GIVEN PROBLEM: Retype the data exactly, from its first line to the line containing "S.camera = cam", including both, and skip any picture.

++++++++++

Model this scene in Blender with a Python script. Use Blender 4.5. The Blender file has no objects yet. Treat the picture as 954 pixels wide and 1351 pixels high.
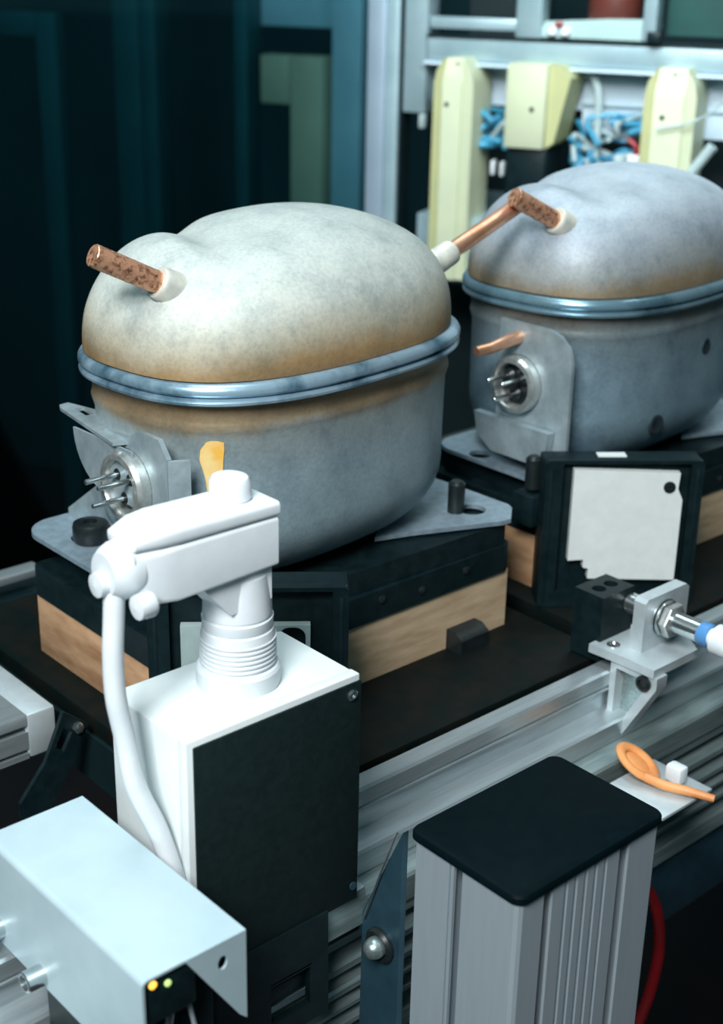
import bpy, bmesh, math, random
from math import sin, cos, pi, radians as R
from mathutils import Vector, Matrix, noise
from mathutils.geometry import tessellate_polygon
random.seed(7)
S = bpy.context.scene
COL = S.collection

# ------------------------------------------------------------------ camera
camd = bpy.data.cameras.new('camera'); cam = bpy.data.objects.new('camera', camd); COL.objects.link(cam)
rot = Matrix(((0.7478, 0.2340, 0.6213), (-0.6636, 0.2896, 0.6897), (-0.0186, -0.9281, 0.3719)))
rx, ry, rz = Vector((0.7478, -0.6636, 0.0186)), Vector((0.2340, 0.2896, 0.9281)), Vector((-0.6213, -0.6897, 0.3719))
rz.normalize(); rx = (rx - rz*rx.dot(rz)).normalized(); ry = rz.cross(rx)
m = Matrix((rx, ry, rz)).transposed().to_4x4(); m.translation = Vector((-0.5398, -0.6913, 0.4310))
cam.matrix_world = m
camd.sensor_fit = 'VERTICAL'; camd.sensor_height = 36; camd.lens = 49.213
camd.clip_start = 0.02; camd.clip_end = 60
camd.dof.use_dof = True; camd.dof.focus_distance = 0.74; camd.dof.aperture_fstop = 9
S.camera = cam

# ------------------------------------------------------------------ world, lights, exposure
W = bpy.data.worlds.new('world'); S.world = W; W.use_nodes = True
wn = W.node_tree; wn.nodes['Background'].inputs[0].default_value = (0.055, 0.17, 0.20, 1)
wn.nodes['Background'].inputs[1].default_value = 0.55
def area(name, loc, target, sx, sy, power, col):
    l = bpy.data.lights.new(name, 'AREA'); l.shape = 'RECTANGLE'; l.size = sx; l.size_y = sy
    l.energy = power; l.color = col
    o = bpy.data.objects.new(name, l); COL.objects.link(o); o.location = loc
    o.rotation_euler = (Vector(target) - Vector(loc)).to_track_quat('-Z', 'Y').to_euler()
    return o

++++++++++

SOLVED PROBLEM:
Model this scene in Blender with a Python script. Use Blender 4.5. The Blender file has no objects yet. Treat the picture as 954 pixels wide and 1351 pixels high.
import bpy, bmesh, math, random
from math import sin, cos, pi, radians as R
from mathutils import Vector, Matrix, noise
from mathutils.geometry import tessellate_polygon
random.seed(7)
S = bpy.context.scene
COL = S.collection

# ------------------------------------------------------------------ camera
camd = bpy.data.cameras.new('camera'); cam = bpy.data.objects.new('camera', camd); COL.objects.link(cam)
rot = Matrix(((0.7478, 0.2340, 0.6213), (-0.6636, 0.2896, 0.6897), (-0.0186, -0.9281, 0.3719)))
rx, ry, rz = Vector((0.7478, -0.6636, 0.0186)), Vector((0.2340, 0.2896, 0.9281)), Vector((-0.6213, -0.6897, 0.3719))
rz.normalize(); rx = (rx - rz*rx.dot(rz)).normalized(); ry = rz.cross(rx)
m = Matrix((rx, ry, rz)).transposed().to_4x4(); m.translation = Vector((-0.5398, -0.6913, 0.4310))
cam.matrix_world = m
camd.sensor_fit = 'VERTICAL'; camd.sensor_height = 36; camd.lens = 49.213
camd.clip_start = 0.02; camd.clip_end = 60
camd.dof.use_dof = True; camd.dof.focus_distance = 0.74; camd.dof.aperture_fstop = 9
S.camera = cam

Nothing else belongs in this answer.